The Importance of Effective Municipal Budget Management

The Municipal Finance Management Act aims to secure sound and sustainable financial management in municipalities, writes Zama Soji, the Public Finance Management Key Expert at the Vuthela iLembe LED Programme which is helping municipalities to improve Revenue Management, Asset and Budget Management, Supply Chain Management and Audit/ Risk Management.

Sound management of a municipality’s financial affairs – professionalism, transparently and honesty
– can provide a better place to live and work for communities.

Municipal financial management involves managing a range of interrelated components: planning and
budgeting; revenue; cash and expenditure management; procurement; asset management; and reporting and oversight. Each component contributes to ensuring that expenditure is developmental, effective and efficient and that municipalities can be held accountable to achieve service delivery. Section 152 of the Constitution states as one of the key objectives of local government the provision of services to communities in a sustainable manner. Section 153 of the Constitution requires a municipality to structure and manage its administration, budgeting and planning, to prioritise the basic needs of the community,
and to promote the social and spend economic development. Key to municipal financial management
is monitoring the budget that provides money to deliver services that affect people’s lives every day. Without funds to implement the policies, the municipality will not be able to “make a  difference” or serve communities well.

The municipal budget
In order to ensure effective financial management, accountability and reporting within an organisation, the community’s needs drive the budget process, based on available resources and capacity within the municipality. Budgeting involves projecting the revenue base to be realised by the municipality and determining planned expenditure to address community needs, by preparing detailed plans and forecasts. According to the MFMA, a municipality may only incur expenditure in terms of an approved budget, and any expenditure incurred in excess or outside the purposes of the budgeted amount is considered to be unauthorised expenditure. It is, therefore, necessary that the community’s needs and operational requirements of the municipality are prioritised and budgeted for, based on available funds and resources. This requires that the annual budget must be aligned with the municipality’s Integrated
Development Plan (IDP). Municipal officials have a crucial role in ensuring credible budgets are prepared.
There are two types of municipal budgets, capital budget and operating budget.
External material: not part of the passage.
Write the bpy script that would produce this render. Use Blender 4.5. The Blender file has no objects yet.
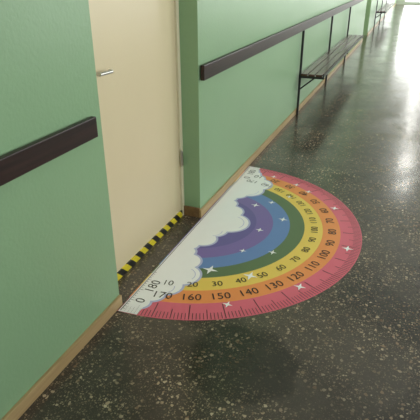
import bpy, bmesh, math, random
from mathutils import Vector, Matrix
random.seed(4)
sc=bpy.context.scene
try:
    sc.view_settings.view_transform='Standard'
except Exception: pass
# ---------------------------------------------------------------- helpers
def link(o): bpy.context.collection.objects.link(o); return o
def nmat(name):
    m=bpy.data.materials.new(name); m.use_nodes=True
    nt=m.node_tree; b=nt.nodes['Principled BSDF']
    return m,nt,b
def simple(name,col,rough=0.5,metal=0.0,bump=0.0,bscale=40,var=0.0,vscale=6,spec=0.5):
    m,nt,b=nmat(name)
    b.inputs['Roughness'].default_value=rough; b.inputs['Metallic'].default_value=metal
    b.inputs['Specular IOR Level'].default_value=spec
    tc=nt.nodes.new('ShaderNodeTexCoord')
    n=nt.nodes.new('ShaderNodeTexNoise'); n.inputs['Scale'].default_value=vscale; n.inputs['Detail'].default_value=4
    nt.links.new(tc.outputs['Object'],n.inputs['Vector'])
    mx=nt.nodes.new('ShaderNodeMix'); mx.data_type='RGBA'
    mx.inputs[6].default_value=(*[c*(1-var) for c in col],1); mx.inputs[7].default_value=(*[min(1,c*(1+var)) for c in col],1)
    nt.links.new(n.outputs['Fac'],mx.inputs[0]); nt.links.new(mx.outputs[2],b.inputs['Base Color'])
    if bump>0:
        n2=nt.nodes.new('ShaderNodeTexNoise'); n2.inputs['Scale'].default_value=bscale; n2.inputs['Detail'].default_value=3
        nt.links.new(tc.outputs['Object'],n2.inputs['Vector'])
        bp=nt.nodes.new('ShaderNodeBump'); bp.inputs['Strength'].default_value=bump; bp.inputs['Distance'].default_value=0.01
        nt.links.new(n2.outputs['Fac'],bp.inputs['Height']); nt.links.new(bp.outputs['Normal'],b.inputs['Normal'])
    return m
def wood(name,c1,c2,rough=0.35,scale=(30,1.5,30)):
    m,nt,b=nmat(name)
    tc=nt.nodes.new('ShaderNodeTexCoord'); mp=nt.nodes.new('ShaderNodeMapping'); mp.inputs['Scale'].default_value=scale
    n=nt.nodes.new('ShaderNodeTexNoise'); n.inputs['Scale'].default_value=1.5; n.inputs['Detail'].default_value=6; n.inputs['Distortion'].default_value=0.6
    r=nt.nodes.new('ShaderNodeValToRGB'); r.color_ramp.elements[0].position=0.3; r.color_ramp.elements[1].position=0.7
    r.color_ramp.elements[0].color=(*c1,1); r.color_ramp.elements[1].color=(*c2,1)
    nt.links.new(tc.outputs['Object'],mp.inputs['Vector']); nt.links.new(mp.outputs[0],n.inputs['Vector'])
    nt.links.new(n.outputs['Fac'],r.inputs[0]); nt.links.new(r.outputs[0],b.inputs['Base Color'])
    b.inputs['Roughness'].default_value=rough
    return m
def box_bm(bm,x0,x1,y0,y1,z0,z1,mi=0,bev=0.0):
    r=bmesh.ops.create_cube(bm,size=1.0)
    vs=r['verts']
    for v in vs:
        v.co=Vector(((x0+x1)/2+v.co.x*(x1-x0),(y0+y1)/2+v.co.y*(y1-y0),(z0+z1)/2+v.co.z*(z1-z0)))
    fs=set(f for v in vs for f in v.link_faces)
    for f in fs: f.material_index=mi
    if bev>0:
        es=list(set(e for v in vs for e in v.link_edges))
        bmesh.ops.bevel(bm,geom=es,offset=bev,segments=2,profile=0.6,affect='EDGES')
def cyl_bm(bm,p0,p1,r,mi=0,seg=16):
    p0=Vector(p0);p1=Vector(p1);d=p1-p0
    q=bmesh.ops.create_cone(bm,cap_ends=True,segments=seg,radius1=r,radius2=r,depth=d.length)
    M=Matrix.Translation((p0+p1)/2)@d.to_track_quat('Z','Y').to_matrix().to_4x4()
    bmesh.ops.transform(bm,matrix=M,verts=q['verts'])
    for f in set(f for v in q['verts'] for f in v.link_faces): f.material_index=mi
def finish(bm,name,mats,parent=None):
    me=bpy.data.meshes.new(name); bm.to_mesh(me); bm.free()
    for m in (mats if isinstance(mats,list) else [mats]): me.materials.append(m)
    o=link(bpy.data.objects.new(name,me))
    if parent: o.parent=parent
    return o
def boxes(name,lst,mats,parent=None,bev=0.0):
    bm=bmesh.new()
    for b in lst: box_bm(bm,*b[:6],mi=(b[6] if len(b)>6 else 0),bev=bev)
    return finish(bm,name,mats,parent)
def empty(name,loc=(0,0,0)):
    e=link(bpy.data.objects.new(name,None)); e.location=loc; e.empty_display_size=0.1; return e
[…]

The capital budget deals with significant, medium to long-term costs that must be incurred to develop or enhance infrastructure and equipment, for example, putting in water pipes to a new township. A municipality’s capital budget will list the estimated costs of all items of a capital nature such as the construction of roads and buildings, and the purchase of vehicles that are planned in that budget year.
The operating budget comprises income and expenditure. It deals with the day-to-day costs to deliver all
municipal services to the community – for example the salaries and wages, printing and stationery, security, and operations and maintenance to ensure delivery of services.
The operating income is the money collected from rates and taxes, service charges, interest, and traffic fines, among other things. Adequate repairs and maintenance expenditure is crucial to ensure that infrastructure assets are maintained in accordance with a maintenance plan, to enable the assets of the community to provide the services efficiently for years to come. Infrastructure must be maintained so
that service delivery is not affected and National Treasury recommends that for every R10 spent on building/ replacing infrastructure, R0.80 should be spent every year on repairs and maintenance. This translates into a Repairs and Maintenance budget that should be eight percent of the value of property, plant and equipment.

Spending on capital budgets
Capital spending includes spending on infrastructure projects like new water pipes or building a library. Under-spending on a capital budget can lead to under-delivery of basic services. National Treasury has introduced financial indicator norms, and the indicator on capital spending looks at the percentage by which actual spending falls short of the budget for capital expenses. Persistent underspending may be due to under-resourced municipalities which cannot manage large projects on time. According to National Treasury financial norms, municipalities should aim to spend at least 95 percent of their capital budgets and failure to spend even 85 percent is a clear warning sign. A major weakness of many municipalities is the ability to compile credible capital budgets or to manage the implementation of their infrastructure programmes.